Klage der Mapuche beim CoIDH anhängig

Lorena Fríes, Leiterin des Nationalen Instituts für Menschenrechte INDH (Instituto Nacional de Derechos Humanos) begrüßte die Vorschläge Emmersons, da sie auf die Lösung drängender Probleme in der Region abzielten und, auf lange Sicht, die Regierung dazu drängten, eine Gesamtlösung des Konflikts anzubieten. „Wir stimmen, ohne Straffreiheit propagieren zu wollen, darin überein, dass wir der Ansicht sind, dass der Weg über die Gerichte keine Art und Weise ist, den Konflikt zwischen Staat und Mapuche-Gemeinden zu lösen“, erklärte Fríes.

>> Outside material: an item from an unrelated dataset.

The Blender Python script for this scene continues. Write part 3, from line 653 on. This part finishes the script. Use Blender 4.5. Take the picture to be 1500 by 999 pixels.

Ben Emmerson war während seines einwöchigen Chilebesuches auch mit Vertretern der kasernierten Polizei, der Kriminalpolizei und der Gefängnispolizei zusammengekommen. Der endgültige Bericht zur Einschätzung der Menschenrechtssituation in Chile wird im März 2014 veröffentlicht werden und für die Beurteilung Chiles im Menschenrechtsrat der UNO herangezogen werden.

Der Bericht wird auch an den Internationalen Gerichtshof für Menschenrechte CoIDH (Corte Interamericana de Derechos Humanos) gesandt. Der CoIDH wird im November über die Klage der Mapuche gegen die Möglichkeit anonymer Zeugenaussagen bei der Anwendung des Anti-Terrorgesetzes entscheiden.